* DATASET SECTION *
__________

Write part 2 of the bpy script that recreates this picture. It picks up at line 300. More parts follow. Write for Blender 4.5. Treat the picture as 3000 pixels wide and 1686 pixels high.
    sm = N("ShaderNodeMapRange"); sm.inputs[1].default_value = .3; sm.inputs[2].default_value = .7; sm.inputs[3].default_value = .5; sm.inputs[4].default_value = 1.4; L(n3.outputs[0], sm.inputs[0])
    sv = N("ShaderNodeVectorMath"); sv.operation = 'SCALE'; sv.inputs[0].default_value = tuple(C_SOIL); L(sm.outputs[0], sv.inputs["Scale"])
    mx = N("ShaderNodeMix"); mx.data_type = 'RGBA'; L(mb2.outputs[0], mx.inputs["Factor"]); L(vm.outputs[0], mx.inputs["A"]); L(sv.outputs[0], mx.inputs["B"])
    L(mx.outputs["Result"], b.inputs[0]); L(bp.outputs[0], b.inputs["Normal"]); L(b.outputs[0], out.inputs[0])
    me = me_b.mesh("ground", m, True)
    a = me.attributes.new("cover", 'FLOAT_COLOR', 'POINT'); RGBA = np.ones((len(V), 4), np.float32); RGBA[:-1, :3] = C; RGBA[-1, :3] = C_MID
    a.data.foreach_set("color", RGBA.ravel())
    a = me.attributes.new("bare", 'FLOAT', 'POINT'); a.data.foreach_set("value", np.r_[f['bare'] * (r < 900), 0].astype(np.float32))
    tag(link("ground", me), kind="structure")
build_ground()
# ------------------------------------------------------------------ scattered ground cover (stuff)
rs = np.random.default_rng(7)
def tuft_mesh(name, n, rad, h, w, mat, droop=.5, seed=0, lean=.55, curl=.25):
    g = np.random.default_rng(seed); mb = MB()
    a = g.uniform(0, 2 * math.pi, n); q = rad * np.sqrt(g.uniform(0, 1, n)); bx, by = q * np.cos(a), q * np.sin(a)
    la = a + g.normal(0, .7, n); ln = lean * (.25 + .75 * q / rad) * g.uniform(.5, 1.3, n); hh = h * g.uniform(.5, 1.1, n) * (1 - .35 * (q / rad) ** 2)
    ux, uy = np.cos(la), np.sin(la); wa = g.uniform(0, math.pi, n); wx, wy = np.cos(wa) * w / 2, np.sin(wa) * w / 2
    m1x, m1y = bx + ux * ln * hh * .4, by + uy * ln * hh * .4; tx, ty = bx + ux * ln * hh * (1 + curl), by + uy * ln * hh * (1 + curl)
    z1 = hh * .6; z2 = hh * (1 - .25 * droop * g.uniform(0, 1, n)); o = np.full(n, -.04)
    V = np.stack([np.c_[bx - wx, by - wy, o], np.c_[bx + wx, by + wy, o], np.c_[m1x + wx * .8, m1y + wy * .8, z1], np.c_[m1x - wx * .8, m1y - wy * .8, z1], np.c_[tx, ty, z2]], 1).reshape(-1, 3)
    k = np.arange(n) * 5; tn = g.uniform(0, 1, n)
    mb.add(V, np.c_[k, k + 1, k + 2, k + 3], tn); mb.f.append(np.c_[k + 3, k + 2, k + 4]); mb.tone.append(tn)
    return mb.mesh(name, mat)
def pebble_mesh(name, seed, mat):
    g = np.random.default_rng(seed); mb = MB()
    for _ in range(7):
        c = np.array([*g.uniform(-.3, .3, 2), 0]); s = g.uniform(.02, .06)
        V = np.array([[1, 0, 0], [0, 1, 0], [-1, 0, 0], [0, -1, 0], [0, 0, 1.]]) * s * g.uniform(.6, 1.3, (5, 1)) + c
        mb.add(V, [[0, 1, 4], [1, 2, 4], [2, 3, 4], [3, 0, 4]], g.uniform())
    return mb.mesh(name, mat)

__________

* GIVEN PROBLEM *
Return each line of the data that contains the string "attributes".

* OUTPUT OF THE TASK *
    a = me.attributes.new("cover", 'FLOAT_COLOR', 'POINT'); RGBA = np.ones((len(V), 4), np.float32); RGBA[:-1, :3] = C; RGBA[-1, :3] = C_MID
    a = me.attributes.new("bare", 'FLOAT', 'POINT'); a.data.foreach_set("value", np.r_[f['bare'] * (r < 900), 0].astype(np.float32))